• What the task requires: Reproduce the top of the data verbatim, through and including the line that contains "4.122), 'steel', t)".

##### The input

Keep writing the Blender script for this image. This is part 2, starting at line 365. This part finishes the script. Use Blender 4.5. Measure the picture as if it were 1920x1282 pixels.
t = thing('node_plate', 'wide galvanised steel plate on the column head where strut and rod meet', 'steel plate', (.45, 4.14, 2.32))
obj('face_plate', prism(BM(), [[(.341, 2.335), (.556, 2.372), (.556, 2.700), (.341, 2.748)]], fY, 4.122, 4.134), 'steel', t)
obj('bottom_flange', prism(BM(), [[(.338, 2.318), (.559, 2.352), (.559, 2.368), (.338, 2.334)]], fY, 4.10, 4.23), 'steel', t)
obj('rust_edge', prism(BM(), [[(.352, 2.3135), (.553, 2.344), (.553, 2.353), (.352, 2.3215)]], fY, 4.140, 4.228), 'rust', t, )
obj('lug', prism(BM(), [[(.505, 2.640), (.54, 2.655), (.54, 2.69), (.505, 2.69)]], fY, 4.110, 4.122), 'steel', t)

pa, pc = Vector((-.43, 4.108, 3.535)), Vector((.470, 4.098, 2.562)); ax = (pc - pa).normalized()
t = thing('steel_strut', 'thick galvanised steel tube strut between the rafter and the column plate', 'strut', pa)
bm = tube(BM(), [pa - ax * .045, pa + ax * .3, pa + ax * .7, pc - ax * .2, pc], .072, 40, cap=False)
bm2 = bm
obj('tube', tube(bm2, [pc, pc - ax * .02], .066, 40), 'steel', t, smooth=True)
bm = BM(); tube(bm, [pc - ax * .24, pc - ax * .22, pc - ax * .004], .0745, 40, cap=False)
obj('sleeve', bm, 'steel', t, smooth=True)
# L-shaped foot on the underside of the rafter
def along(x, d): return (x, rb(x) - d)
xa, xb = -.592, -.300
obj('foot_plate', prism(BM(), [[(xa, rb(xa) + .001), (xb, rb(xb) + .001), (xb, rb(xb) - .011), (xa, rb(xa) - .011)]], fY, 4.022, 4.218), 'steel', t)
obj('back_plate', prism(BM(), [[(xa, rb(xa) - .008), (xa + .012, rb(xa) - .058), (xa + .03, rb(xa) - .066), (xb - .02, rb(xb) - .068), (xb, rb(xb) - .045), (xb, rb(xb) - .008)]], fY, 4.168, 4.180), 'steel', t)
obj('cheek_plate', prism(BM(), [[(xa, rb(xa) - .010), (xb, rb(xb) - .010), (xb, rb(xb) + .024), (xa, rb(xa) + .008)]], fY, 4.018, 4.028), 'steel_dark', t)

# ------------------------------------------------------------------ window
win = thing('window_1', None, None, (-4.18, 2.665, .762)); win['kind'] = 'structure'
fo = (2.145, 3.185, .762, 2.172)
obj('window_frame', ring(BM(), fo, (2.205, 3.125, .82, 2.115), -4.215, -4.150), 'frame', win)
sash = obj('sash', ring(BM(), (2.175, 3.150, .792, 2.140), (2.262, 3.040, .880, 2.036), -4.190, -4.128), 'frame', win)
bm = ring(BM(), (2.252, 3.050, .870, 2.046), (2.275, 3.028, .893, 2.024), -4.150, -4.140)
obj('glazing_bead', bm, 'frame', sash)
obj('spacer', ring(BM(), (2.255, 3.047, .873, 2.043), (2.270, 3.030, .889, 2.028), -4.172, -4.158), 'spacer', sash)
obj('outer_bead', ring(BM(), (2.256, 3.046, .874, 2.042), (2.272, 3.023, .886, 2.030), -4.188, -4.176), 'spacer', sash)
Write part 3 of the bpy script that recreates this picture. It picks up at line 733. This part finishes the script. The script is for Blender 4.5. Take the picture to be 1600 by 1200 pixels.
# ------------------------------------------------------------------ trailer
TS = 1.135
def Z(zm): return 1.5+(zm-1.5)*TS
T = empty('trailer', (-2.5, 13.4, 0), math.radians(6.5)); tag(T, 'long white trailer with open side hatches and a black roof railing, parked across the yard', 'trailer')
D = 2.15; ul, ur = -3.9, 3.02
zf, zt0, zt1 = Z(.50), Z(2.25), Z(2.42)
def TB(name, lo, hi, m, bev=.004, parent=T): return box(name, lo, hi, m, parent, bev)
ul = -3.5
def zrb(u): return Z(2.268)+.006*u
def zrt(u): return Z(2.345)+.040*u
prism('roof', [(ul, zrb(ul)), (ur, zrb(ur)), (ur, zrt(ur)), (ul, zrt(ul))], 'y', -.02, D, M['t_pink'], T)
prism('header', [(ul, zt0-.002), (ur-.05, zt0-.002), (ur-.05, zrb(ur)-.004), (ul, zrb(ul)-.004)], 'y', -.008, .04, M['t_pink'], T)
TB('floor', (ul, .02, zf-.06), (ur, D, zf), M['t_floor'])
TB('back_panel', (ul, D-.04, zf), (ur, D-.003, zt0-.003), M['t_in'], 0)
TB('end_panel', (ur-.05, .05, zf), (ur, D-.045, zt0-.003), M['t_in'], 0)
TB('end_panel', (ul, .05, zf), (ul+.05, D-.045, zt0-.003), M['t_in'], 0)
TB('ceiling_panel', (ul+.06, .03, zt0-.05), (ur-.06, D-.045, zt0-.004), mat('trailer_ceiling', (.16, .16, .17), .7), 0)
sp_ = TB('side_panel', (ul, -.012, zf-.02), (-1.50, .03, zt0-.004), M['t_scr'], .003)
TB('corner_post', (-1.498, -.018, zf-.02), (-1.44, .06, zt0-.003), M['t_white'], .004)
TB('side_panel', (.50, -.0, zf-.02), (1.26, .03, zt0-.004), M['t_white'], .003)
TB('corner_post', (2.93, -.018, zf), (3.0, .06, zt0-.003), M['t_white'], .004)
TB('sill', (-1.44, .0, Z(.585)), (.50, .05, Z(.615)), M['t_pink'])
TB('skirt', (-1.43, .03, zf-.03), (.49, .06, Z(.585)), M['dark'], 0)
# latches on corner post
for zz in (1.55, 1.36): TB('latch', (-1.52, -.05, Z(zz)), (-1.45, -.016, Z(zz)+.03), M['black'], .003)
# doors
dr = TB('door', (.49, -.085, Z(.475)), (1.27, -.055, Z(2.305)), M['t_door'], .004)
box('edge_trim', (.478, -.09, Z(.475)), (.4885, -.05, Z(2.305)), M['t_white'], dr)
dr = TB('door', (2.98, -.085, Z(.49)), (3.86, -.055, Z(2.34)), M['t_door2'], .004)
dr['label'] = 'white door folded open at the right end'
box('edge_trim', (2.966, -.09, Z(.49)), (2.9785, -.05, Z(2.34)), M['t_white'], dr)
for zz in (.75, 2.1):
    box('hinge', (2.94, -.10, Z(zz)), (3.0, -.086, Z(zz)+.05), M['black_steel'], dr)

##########

• The output:
Keep writing the Blender script for this image. This is part 2, starting at line 365. This part finishes the script. Use Blender 4.5. Measure the picture as if it were 1920x1282 pixels.
t = thing('node_plate', 'wide galvanised steel plate on the column head where strut and rod meet', 'steel plate', (.45, 4.14, 2.32))
obj('face_plate', prism(BM(), [[(.341, 2.335), (.556, 2.372), (.556, 2.700), (.341, 2.748)]], fY, 4.122, 4.134), 'steel', t)
obj('bottom_flange', prism(BM(), [[(.338, 2.318), (.559, 2.352), (.559, 2.368), (.338, 2.334)]], fY, 4.10, 4.23), 'steel', t)
obj('rust_edge', prism(BM(), [[(.352, 2.3135), (.553, 2.344), (.553, 2.353), (.352, 2.3215)]], fY, 4.140, 4.228), 'rust', t, )
obj('lug', prism(BM(), [[(.505, 2.640), (.54, 2.655), (.54, 2.69), (.505, 2.69)]], fY, 4.110, 4.122), 'steel', t)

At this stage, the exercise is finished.